>> start
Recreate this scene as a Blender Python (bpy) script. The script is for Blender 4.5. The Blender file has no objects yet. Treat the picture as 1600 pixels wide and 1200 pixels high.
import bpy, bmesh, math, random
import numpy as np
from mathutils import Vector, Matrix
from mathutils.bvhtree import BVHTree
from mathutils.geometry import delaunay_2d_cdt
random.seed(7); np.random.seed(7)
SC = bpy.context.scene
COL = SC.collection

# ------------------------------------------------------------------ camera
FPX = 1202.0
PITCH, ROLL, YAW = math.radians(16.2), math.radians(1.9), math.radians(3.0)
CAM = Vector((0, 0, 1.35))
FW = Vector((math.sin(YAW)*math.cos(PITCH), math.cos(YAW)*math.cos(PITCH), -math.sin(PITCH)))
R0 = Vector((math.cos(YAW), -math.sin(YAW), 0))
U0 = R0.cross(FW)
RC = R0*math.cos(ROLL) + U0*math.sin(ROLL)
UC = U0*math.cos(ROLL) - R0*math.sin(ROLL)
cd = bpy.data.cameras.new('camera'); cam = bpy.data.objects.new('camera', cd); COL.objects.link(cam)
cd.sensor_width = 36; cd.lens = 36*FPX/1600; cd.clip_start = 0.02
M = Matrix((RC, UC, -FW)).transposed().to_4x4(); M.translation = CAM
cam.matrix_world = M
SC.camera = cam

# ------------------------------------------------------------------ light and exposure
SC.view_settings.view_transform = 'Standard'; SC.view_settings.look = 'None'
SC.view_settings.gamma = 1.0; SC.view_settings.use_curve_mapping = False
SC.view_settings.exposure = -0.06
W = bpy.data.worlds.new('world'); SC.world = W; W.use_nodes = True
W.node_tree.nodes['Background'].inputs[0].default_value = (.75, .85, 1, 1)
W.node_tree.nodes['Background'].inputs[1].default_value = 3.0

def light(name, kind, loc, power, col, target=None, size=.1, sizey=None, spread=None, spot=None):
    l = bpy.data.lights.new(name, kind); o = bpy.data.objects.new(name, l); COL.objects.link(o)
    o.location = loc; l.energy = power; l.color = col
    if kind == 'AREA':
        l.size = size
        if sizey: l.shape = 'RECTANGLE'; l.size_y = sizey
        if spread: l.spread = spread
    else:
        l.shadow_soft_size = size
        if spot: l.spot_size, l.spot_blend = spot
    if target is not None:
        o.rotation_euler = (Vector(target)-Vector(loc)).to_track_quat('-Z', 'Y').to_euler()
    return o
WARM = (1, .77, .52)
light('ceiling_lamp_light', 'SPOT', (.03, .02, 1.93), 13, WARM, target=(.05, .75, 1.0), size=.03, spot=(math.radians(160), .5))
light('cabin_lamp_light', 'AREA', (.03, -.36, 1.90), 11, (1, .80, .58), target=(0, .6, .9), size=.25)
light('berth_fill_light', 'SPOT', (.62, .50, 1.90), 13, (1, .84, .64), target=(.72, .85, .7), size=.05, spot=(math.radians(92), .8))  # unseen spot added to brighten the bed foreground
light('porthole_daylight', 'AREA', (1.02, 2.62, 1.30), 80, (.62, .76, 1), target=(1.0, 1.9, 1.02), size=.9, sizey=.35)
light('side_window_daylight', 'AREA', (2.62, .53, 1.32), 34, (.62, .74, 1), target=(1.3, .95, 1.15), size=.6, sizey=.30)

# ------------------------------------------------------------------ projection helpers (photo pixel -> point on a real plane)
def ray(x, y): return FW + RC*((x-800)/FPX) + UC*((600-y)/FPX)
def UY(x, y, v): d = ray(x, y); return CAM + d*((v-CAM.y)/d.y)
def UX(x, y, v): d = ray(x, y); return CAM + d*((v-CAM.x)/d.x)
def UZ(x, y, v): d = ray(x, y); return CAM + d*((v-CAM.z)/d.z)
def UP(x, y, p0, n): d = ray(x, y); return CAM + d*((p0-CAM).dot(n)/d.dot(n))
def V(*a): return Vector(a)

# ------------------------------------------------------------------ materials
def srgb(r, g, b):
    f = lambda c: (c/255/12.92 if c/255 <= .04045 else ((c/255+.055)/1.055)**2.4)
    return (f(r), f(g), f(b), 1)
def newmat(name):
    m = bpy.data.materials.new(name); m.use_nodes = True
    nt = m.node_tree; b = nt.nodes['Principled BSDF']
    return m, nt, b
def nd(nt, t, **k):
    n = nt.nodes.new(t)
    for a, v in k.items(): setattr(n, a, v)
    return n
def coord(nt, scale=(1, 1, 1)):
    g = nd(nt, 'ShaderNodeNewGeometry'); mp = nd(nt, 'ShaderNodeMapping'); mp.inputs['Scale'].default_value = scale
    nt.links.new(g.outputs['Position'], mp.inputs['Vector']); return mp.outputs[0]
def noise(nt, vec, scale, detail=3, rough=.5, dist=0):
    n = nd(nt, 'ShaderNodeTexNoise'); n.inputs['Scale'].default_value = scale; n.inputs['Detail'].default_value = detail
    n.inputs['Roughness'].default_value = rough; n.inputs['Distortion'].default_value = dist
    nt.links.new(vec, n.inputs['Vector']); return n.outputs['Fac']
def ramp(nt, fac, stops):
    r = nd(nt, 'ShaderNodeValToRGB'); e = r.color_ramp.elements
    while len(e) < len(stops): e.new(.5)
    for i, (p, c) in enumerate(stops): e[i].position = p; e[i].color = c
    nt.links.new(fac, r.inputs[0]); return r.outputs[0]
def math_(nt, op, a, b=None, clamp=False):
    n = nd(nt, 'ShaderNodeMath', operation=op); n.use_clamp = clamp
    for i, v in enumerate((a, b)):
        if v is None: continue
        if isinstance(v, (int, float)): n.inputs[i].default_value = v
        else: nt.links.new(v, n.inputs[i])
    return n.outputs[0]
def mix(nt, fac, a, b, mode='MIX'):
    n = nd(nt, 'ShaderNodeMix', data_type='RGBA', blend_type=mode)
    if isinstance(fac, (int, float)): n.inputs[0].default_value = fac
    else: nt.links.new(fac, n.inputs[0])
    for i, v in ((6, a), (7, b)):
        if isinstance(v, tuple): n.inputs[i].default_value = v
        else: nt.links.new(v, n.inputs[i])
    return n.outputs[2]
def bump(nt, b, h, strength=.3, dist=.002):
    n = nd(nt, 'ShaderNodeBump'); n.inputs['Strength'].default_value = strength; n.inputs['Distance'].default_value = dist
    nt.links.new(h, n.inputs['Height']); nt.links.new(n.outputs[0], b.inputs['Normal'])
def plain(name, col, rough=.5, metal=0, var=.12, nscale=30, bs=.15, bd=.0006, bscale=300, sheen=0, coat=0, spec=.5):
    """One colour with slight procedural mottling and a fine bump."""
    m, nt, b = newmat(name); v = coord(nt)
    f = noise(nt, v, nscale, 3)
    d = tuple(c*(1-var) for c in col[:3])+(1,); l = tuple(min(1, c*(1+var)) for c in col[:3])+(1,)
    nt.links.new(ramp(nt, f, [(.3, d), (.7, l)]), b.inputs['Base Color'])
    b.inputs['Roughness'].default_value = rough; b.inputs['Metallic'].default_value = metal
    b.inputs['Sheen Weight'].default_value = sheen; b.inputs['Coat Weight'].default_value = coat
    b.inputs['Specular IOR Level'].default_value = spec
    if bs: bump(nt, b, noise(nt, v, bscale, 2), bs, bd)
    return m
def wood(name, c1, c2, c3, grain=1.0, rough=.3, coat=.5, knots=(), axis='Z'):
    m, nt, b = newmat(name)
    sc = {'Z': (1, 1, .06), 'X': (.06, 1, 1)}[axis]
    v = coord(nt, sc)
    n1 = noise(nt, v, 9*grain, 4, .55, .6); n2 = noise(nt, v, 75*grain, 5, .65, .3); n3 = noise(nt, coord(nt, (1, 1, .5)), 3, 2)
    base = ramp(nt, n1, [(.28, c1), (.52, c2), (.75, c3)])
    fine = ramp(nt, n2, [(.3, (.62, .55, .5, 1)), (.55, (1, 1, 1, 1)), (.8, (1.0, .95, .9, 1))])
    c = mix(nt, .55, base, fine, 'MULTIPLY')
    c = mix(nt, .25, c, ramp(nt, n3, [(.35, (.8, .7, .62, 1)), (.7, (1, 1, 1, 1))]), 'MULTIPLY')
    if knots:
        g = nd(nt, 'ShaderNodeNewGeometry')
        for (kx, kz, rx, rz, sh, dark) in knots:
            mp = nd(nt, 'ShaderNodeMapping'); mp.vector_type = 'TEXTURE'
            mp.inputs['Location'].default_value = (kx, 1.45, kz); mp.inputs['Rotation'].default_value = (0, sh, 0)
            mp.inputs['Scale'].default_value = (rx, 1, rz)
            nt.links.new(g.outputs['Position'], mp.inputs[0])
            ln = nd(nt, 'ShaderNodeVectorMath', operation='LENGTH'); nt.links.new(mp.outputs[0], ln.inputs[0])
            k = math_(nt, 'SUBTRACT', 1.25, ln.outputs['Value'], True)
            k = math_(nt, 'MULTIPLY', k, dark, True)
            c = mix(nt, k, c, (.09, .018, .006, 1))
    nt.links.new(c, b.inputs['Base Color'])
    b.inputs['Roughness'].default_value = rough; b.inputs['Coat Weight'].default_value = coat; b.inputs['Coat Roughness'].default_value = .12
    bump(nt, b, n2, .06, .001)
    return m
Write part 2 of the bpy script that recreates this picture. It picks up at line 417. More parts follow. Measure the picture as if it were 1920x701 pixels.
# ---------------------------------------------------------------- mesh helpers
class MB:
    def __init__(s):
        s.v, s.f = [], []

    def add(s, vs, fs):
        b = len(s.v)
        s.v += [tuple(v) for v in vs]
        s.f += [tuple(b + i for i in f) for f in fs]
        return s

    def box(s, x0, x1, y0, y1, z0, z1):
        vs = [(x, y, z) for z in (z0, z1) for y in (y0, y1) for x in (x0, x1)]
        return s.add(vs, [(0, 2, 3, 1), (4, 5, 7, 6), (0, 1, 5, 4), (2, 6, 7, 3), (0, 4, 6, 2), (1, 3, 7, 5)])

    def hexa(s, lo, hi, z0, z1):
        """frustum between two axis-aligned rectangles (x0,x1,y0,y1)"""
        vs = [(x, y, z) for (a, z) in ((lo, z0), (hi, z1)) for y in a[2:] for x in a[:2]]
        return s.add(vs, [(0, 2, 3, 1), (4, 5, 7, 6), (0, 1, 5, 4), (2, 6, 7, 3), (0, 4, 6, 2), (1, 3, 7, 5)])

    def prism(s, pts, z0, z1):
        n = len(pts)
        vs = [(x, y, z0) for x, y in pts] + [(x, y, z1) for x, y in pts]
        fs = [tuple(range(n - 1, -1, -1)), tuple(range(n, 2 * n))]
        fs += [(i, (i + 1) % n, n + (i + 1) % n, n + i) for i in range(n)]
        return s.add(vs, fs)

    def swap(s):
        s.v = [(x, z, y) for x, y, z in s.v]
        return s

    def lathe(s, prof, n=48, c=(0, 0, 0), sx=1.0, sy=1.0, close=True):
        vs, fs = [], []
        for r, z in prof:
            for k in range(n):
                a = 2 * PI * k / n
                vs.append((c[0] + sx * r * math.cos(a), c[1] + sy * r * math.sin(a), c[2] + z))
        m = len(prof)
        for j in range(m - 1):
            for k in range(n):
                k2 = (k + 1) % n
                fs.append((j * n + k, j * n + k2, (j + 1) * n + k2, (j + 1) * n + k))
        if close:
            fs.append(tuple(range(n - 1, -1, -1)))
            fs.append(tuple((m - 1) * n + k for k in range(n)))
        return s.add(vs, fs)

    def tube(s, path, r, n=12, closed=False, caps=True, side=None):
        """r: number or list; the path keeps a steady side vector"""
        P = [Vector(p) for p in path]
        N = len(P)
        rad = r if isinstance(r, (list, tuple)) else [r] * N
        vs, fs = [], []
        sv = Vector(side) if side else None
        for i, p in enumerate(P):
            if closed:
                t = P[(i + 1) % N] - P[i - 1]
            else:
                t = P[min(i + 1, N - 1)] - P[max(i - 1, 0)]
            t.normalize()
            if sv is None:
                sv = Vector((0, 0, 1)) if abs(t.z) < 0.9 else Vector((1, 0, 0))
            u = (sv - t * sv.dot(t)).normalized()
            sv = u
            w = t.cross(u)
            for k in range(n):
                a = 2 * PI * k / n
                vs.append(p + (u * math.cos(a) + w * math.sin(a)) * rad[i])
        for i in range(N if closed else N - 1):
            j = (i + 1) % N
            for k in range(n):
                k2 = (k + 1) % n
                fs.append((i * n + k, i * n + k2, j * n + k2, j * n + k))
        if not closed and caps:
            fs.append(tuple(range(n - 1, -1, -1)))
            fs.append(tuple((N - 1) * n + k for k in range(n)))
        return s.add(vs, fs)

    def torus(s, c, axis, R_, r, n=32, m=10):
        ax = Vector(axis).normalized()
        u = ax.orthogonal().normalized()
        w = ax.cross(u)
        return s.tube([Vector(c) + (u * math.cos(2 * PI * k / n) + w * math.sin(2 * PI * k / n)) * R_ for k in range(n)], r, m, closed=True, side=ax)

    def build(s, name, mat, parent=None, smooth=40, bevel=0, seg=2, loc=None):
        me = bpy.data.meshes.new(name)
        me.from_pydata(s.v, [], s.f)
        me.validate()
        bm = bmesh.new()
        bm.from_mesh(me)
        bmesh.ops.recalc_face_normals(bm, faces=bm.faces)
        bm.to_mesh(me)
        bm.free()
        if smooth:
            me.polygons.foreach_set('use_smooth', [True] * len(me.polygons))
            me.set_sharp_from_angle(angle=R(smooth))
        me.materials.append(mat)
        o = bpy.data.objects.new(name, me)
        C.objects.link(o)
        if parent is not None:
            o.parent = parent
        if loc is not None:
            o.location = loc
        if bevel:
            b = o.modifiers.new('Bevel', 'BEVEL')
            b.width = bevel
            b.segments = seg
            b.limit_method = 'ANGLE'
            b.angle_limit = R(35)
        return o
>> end
**EXERCISE REQUIREMENTS:**
Select all lines in the listing that include the word "this".

**RESPONSE:**
Recreate this scene as a Blender Python (bpy) script. The script is for Blender 4.5. The Blender file has no objects yet. Treat the picture as 1600 pixels wide and 1200 pixels high.
Write part 2 of the bpy script that recreates this picture. It picks up at line 417. More parts follow. Measure the picture as if it were 1920x701 pixels.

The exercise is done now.